Suresh Prabhu, minister of commerce and industry, Government of India, emphasised the critical importance of devising a modified, forward-looking and inclusive World Trade Organisation (WTO) that includes deliberations on all substantive issues, old and new, pertaining to the various countries’ interests and resolutions in a time-bound manner.
Speaking at a conference titled Strategic Alliance for WTO and Trade Remedies Law and Practice, organised by the Federation of Indian Chambers of Commerce and Industry (FICCI) jointly with Lakshmikumaran and Sridharan in New Delhi recently, he said expansion of global trade hinged on rules and processes determined by the WTO and unless global trade expanded, national economies will not benefit.
“It is, therefore, important that all substantive issues that have been agreed to at the Doha and other trade rounds, as well as the new issues that have cropped up, are addressed with a sense of urgency,” Prabhu added.
Post the mini-ministerial conference in March this year, he said, “We are preparing an agenda that does not exclude any country in the process of making the WTO better.”
Prabhu said that he had personally met 150 trade ministers from different countries to take a reformed WTO agenda forward. “I am getting a positive response from all concerned, including the director general of WTO, in our endeavour to take all countries on board,” he added.
It is pertinent to mention here that for some time, Indian policies like food security and public stockpiling of the food, and more recently, the proposed agri export policy have seen some resistance amongst the WTO members.
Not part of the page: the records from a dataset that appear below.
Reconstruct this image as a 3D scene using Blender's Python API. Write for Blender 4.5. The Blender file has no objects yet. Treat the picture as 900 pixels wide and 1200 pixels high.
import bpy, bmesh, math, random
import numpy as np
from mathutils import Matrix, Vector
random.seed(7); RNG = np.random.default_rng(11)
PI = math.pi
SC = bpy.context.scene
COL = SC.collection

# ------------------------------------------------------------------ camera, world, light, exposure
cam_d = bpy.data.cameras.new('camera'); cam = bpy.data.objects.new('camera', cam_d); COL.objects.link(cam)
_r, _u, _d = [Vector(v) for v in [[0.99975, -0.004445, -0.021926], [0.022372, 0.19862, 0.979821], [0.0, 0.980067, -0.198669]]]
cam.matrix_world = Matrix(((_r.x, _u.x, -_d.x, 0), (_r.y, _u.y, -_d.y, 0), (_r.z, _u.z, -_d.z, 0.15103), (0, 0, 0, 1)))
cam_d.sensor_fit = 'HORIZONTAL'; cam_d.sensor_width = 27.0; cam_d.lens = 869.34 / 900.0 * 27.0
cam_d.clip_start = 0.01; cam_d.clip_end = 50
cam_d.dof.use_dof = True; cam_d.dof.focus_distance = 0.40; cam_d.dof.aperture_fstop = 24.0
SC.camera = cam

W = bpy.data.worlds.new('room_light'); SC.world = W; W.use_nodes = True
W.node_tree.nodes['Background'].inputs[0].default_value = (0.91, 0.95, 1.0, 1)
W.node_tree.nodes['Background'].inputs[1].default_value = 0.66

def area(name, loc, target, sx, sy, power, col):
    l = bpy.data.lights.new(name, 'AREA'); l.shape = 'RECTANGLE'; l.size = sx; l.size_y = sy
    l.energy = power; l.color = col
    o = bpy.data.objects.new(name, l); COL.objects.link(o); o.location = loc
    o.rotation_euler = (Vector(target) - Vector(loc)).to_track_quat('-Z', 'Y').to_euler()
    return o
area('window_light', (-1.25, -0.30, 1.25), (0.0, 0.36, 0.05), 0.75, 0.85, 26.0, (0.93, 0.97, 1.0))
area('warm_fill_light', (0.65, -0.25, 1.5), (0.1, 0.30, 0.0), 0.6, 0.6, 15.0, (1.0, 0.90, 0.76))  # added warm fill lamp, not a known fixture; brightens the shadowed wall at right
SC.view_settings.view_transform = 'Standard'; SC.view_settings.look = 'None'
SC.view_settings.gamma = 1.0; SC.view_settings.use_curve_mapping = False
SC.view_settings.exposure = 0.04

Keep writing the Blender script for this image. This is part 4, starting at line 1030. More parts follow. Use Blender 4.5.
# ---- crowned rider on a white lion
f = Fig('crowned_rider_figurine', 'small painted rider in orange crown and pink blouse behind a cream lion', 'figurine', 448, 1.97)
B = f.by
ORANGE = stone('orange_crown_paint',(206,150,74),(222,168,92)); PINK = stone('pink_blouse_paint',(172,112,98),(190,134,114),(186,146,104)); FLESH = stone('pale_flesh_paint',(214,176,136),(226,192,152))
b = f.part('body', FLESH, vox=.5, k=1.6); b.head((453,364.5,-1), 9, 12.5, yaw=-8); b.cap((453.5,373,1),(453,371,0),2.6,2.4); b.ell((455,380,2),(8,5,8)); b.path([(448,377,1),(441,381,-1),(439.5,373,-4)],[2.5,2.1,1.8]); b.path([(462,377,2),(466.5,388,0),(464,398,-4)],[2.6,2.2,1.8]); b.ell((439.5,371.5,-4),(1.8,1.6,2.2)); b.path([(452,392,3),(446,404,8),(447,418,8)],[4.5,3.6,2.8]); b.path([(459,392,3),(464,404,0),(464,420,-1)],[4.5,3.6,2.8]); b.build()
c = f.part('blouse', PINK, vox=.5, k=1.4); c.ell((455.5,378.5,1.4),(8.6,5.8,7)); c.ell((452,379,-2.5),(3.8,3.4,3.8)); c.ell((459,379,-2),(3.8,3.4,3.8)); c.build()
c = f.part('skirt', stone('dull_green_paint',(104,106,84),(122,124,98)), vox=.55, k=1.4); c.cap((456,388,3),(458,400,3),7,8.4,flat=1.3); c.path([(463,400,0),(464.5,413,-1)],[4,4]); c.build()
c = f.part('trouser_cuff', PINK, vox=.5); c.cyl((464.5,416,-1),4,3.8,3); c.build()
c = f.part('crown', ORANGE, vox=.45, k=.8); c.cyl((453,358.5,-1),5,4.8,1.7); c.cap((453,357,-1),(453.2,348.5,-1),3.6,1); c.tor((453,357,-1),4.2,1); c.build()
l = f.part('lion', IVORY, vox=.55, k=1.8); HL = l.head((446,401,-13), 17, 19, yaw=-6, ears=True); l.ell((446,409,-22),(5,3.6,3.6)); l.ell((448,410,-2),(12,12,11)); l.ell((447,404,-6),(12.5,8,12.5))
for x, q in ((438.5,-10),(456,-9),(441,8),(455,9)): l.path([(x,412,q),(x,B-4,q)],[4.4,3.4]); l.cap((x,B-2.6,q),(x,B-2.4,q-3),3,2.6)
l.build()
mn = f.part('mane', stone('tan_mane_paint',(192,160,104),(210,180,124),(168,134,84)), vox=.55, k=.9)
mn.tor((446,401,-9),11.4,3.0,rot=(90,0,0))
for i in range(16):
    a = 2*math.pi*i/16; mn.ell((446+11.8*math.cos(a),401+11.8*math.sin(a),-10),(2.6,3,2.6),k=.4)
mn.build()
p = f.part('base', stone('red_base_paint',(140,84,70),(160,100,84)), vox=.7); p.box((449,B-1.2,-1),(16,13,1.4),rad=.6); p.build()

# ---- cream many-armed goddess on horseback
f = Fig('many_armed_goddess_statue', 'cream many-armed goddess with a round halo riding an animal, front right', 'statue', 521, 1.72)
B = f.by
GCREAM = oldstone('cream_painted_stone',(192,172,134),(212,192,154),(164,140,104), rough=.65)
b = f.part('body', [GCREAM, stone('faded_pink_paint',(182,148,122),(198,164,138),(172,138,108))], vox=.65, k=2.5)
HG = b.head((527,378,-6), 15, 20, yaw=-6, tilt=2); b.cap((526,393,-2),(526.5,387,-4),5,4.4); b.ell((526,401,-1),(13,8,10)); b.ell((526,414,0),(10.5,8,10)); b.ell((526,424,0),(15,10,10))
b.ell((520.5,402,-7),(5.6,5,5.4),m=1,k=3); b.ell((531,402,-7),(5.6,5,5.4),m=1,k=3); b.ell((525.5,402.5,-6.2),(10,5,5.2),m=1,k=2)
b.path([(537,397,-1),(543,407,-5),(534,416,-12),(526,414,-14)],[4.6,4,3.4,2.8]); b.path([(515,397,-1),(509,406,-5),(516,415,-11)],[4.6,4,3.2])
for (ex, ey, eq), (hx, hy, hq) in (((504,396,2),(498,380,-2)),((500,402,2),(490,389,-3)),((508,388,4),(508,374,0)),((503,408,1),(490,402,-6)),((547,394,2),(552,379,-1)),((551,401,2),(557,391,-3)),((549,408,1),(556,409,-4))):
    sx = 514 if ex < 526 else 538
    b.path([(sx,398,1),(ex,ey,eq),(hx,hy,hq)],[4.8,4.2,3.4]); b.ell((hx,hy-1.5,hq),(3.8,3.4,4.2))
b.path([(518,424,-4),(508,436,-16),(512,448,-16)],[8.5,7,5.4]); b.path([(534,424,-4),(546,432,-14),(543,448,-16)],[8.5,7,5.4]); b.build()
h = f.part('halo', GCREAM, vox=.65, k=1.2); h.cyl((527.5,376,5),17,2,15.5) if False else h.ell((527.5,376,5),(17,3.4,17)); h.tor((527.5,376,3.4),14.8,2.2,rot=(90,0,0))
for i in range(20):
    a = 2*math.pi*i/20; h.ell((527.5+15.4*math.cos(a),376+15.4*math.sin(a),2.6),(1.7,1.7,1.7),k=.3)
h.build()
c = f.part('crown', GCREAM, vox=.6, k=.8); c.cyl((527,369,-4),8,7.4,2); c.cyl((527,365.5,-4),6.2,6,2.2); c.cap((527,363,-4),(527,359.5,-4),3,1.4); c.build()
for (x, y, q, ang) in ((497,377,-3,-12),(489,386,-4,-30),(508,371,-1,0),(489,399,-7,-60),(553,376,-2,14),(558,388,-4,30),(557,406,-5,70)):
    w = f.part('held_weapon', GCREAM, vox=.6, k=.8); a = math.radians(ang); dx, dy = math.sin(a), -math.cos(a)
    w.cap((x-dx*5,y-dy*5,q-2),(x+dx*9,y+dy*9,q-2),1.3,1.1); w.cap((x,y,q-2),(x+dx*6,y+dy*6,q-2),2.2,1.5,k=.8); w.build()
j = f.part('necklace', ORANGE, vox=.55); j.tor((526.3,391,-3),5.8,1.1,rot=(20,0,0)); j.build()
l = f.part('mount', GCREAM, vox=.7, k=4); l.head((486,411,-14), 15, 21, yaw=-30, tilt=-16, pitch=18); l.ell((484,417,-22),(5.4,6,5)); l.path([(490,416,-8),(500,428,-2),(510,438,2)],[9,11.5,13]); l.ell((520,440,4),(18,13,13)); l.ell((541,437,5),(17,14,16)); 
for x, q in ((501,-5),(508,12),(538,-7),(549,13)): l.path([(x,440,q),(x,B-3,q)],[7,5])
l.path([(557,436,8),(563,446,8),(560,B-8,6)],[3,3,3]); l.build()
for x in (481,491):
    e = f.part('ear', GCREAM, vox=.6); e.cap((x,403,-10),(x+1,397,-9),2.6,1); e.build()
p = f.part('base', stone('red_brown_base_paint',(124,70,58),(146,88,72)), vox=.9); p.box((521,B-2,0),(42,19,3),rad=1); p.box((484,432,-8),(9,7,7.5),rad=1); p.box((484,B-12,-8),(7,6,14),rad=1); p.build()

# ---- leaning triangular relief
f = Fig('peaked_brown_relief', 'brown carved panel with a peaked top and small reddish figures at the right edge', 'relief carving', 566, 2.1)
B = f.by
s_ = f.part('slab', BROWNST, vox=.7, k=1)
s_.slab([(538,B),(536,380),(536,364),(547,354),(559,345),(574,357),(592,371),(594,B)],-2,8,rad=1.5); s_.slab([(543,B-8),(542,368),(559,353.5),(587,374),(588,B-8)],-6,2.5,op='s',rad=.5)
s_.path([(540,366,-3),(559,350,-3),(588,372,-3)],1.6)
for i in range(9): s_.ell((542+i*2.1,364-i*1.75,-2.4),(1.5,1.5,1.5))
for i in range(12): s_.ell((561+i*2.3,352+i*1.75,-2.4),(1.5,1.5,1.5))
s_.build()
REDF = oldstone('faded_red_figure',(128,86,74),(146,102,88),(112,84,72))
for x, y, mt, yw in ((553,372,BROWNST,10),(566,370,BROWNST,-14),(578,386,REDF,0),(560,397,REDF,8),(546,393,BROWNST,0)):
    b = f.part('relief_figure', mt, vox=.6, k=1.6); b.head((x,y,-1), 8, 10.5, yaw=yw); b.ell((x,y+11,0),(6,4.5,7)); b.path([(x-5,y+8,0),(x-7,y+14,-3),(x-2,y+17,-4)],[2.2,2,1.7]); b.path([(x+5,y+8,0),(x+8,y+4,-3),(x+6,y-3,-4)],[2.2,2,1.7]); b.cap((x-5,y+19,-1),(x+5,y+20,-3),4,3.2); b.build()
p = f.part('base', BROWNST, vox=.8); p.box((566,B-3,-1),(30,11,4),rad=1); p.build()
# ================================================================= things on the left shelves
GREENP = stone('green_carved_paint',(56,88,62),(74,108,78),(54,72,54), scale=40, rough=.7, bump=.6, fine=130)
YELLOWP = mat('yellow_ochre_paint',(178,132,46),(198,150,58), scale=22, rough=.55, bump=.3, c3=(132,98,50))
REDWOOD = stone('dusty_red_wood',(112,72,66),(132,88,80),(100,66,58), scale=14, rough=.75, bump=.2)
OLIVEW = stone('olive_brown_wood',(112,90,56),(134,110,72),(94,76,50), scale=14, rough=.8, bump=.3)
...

Recently, India informed WTO that the new agri policy would be in sync with the global trade rules. The policy wants to do away with the minimum export price or outright ban and seeks to boost the exports to close to $60 billion by 2022. Even the European Union (EU) asked for a detailed explanation on the subject.
Arpita Mukherjee, professor, Indian Council for Research on International Economic Relations (ICRIER), stated that this was regarding the WTO’s SCM Agreement which contains a definition of the term subsidy based on three basic elements: (i) a financial contribution (ii) made by a government or any public body within the territory of a Member, (iii) which confers a benefit.
“All three of these elements must be satisfied in order for a subsidy to exist. Thus, the SCM Agreement applies not only to measures of national governments, but also to measures of sub-national governments, and of such public bodies as state-owned companies,” she added.
While the Government of India says that the National Agriculture Export Policy was formulated in line with the vision to double the farmers’ incomes and increase the share of agricultural exports from the present $30 billion-plus to over $60 billion-plus by 2022, and to boost high value and value added agricultural exports, focussing on perishables.
The policy note also stated that it aimed to promote novel indigenous, organic, ethnic traditional and non-traditional categories and to provide an institutional mechanism for tackling market access barriers and deal with sanitary and phytosanitary issues.
India aims to become one of the top 10 exporting countries of agricultural products and strive to double India’s share in world agri exports by this policy, that also focusses on export-centric clusters for integrated commodity focus value chain and infrastructure development.
On the question of how achievable the targets were, Mukherjee stated, “The policy has identified certain barriers to exports such as poor logistics infrastructure, leading to wastage, poor quality, primarily exports are low value, semi-processed products, etc.”
“It offers certain suggestions to boost exports, such as stable trade policy. However, most of our exports are rejected due to non-adherence to food safety and health standards,” she added.
Mukherjee said, “So unless we meet the standards of the importing countries export cannot increase. Overall, the focus is balanced, but the core issue of not meeting food safety standards in spite of export control bodies, like the Export Inspection Council of India (EIC), has not been given the due importance.”